Mr. Leslie, however, has furnished us with means of ascertaining the import and extent of his doctrine, in a way that still more effectually precludes the possibility of its being explained in any limited sense, by the unqualified approbation he expresses of what is new and peculiar in Mr. Hume's opinions relative to causation, and particularly of his Essay on Necessary Connexion. For all who have read this essay of Mr. Hume must know, that though he does apply his doctrine to what have been called physical causes, the great object of the essay is metaphysical, and that the greater part of the reasoning refers directly to the subject of cause, or an efficient principle in mind. Mr. Hume's doctrine has, accordingly, been opposed upon this ground, by both contemporary and later philosophers; and Mr.

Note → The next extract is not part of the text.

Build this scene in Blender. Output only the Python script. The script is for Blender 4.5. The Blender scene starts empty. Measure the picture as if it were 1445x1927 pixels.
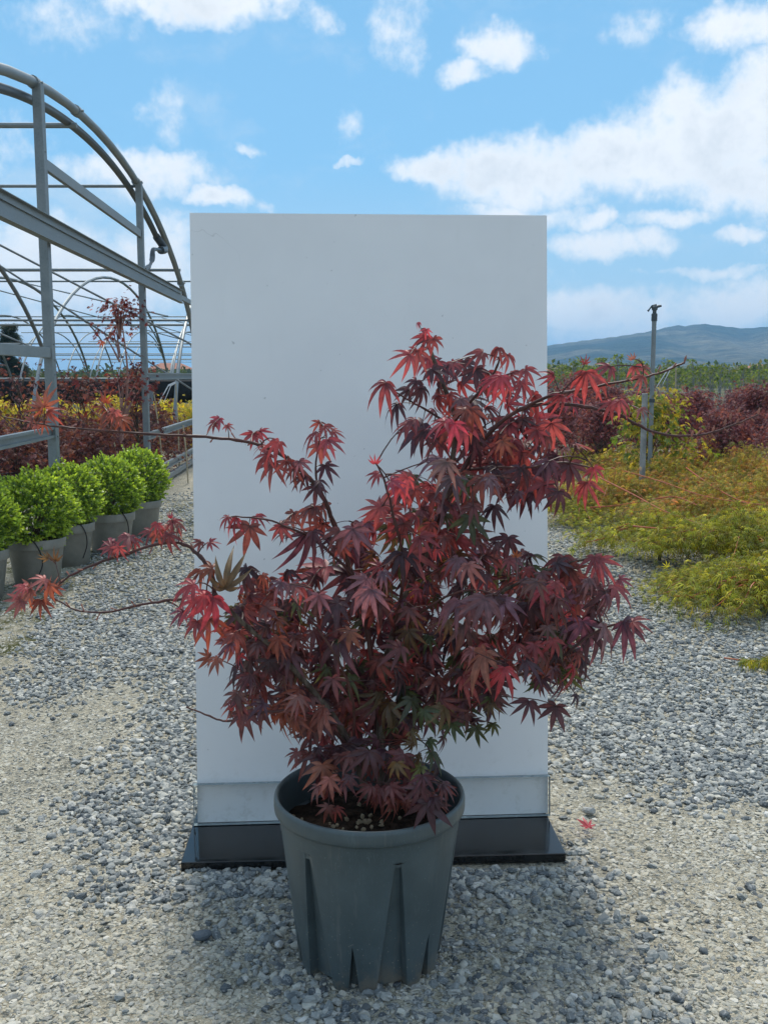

Leslie, it is believed, is the first person, in this country, that has publicly approved of it.*

* That Mr. Hume's doctrine concerning the relation of cause and effect in physics is sanctioned by the highest theological authorities in our language, has been sufficiently shown in the foregoing pages. That it coincides with the universal opinion of all the soundest philosophers of the present age, will not, I believe, be disputed. It is no less incontrovertible, (after the light which has been thrown on this subject since Mr. Hume's time), that his reasonings concerning physical causes and effects are completely unconnected, in point of sound logic, with the sceptical conclusion to which he conceived them to be subservient. In fact, this is now so well understood by all who unite with physical science any tincture of general philosophy, that an author who has occasion, in an experimental inquiry, to appeal to such parts of Mr. Hume's Essay as tend to illustrate the rules of inductive investigation, can hardly think himself called on, in every instance, to guard his character against the imputation of Atheism, by entering a formal caveat against Mr. Hume's metaphysical inferences. Of this no stronger proof can be given than the following note subjoined by the late pious and ingenious Dr. Henry Hunter to his English translation of Euler's Letters to a German Princess. I quote from this author in preference to any other, as he was himself, for a considerable number of years, a member of the Presbytery of Edinburgh; a circumstance which renders it somewhat sur

* Minister of the Scotch Church at London Wall.